「ブラジルに行くのか?」
マドリッドの空港で、手荷物検査の男が、話しかける。
僕が曖昧に頷くと、
「ブラジル、ブラジル、女の子が可愛くて、いい国だ」
笑顔で目配せした。
そう、ブラジルという名詞には人をうきうきとさせる何かがある。
セイコーの大きな時計が高い天井からぶら下がった、だだっぴろい出発ロビーで時間を潰して、サンパウロ行きのバリグ航空に乗り込む。
「ボア・ノイチ」
スチュワーデスが微笑んだ。どのスチュワーデスもポルトガル語。
ポルトガル語はスペイン語と文法は似ているが、印象は全く違う。非常に大ざっぱ、かつ独断で言わせてもらえば、スペイン語はシンコペーションする16ビート、ポルトガル語は4拍子。いや、ポルトガル語というよりもブラジルのポルトガル語だ。ポルトガルのポルトガル語は、フランス語の響きに近く、変拍子に感じるのだから。
4拍子の日本語を母国語とする僕は、スペイン語を話す時は、少々構えて、勢いをつけて話さなくてはならない。ブラジル・ポルトガル語だとそれがない。
語尾に「ね」をつけたり、「チ」という音を多用したりするせいか、優しい音の響きに感じる。
本心を言えば、どうも欧州が好きになれない。スペイン人のことを親切だという人もいるが、ブラジルやペルー、コロンビアを知る僕にとってはそうでもない。友達になってしまえば、割合に親切だが、そうでなければ大概、傲慢だ。
また、僕はスペインの文化遺産というものを楽しめない。
例えば、トレドの教会。確かに美しい。金塊をふんだんに使った荘厳な建物。
しかし、あの金塊はどこから持ってきたのか。キリスト教の名のもと、ペルーのインカ帝国から奪ってきたものだ。

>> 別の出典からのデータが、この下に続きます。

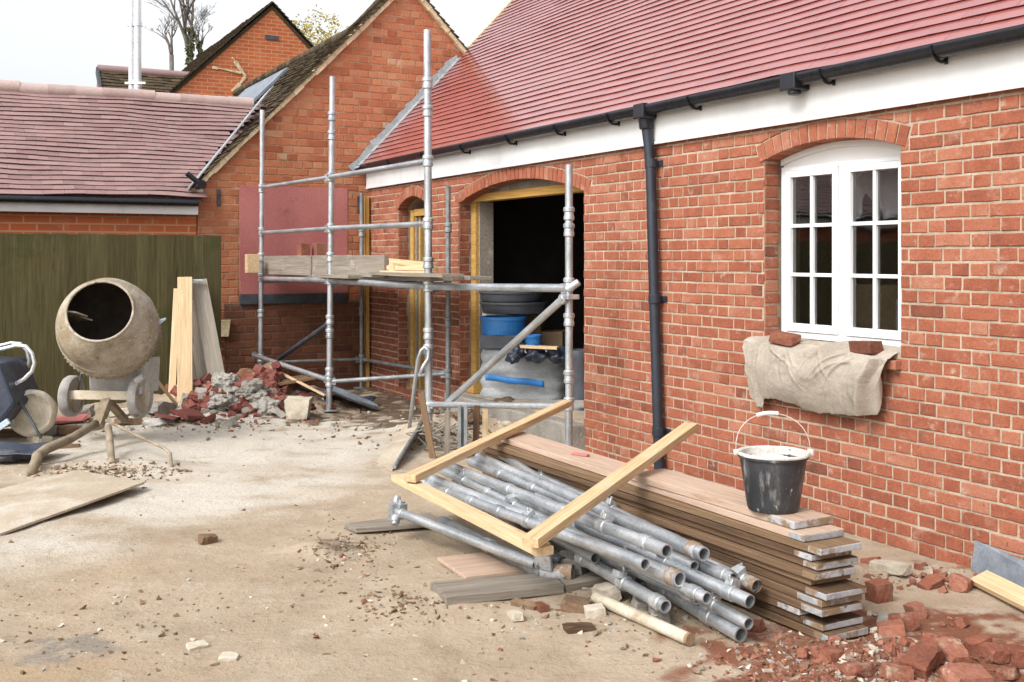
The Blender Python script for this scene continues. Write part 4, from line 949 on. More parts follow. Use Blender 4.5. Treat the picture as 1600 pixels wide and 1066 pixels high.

インカ帝国の持つ金の細工品を全て溶かして金塊にして、イベリア半島に運び込んだ。
当時のキリスト教なんていうのは、盗賊の親玉みたいなもので、アメリカ大陸からの搾取を首謀、扇動した。長い年月を掛けて築き上げられた文化を殲滅させるほどのひどい略奪で作られたものが、今や観光資源としてスペインの経済を支えている。
そんな好きになれないスペインの空港で、飛行機に乗った瞬間、ブラジルの雰囲気を思い出した。嬉しく感じないわけはない。そう、もう3年もブラジルに行っていない。久しぶりのブラジルだ。
しかし。
僕は今回ブラジルに行くわけではない。サンパウロを経由して、パラグアイのアスンションに向かうのだ。
がらがらに空いた機内で、ブラジルを想って目を閉じた。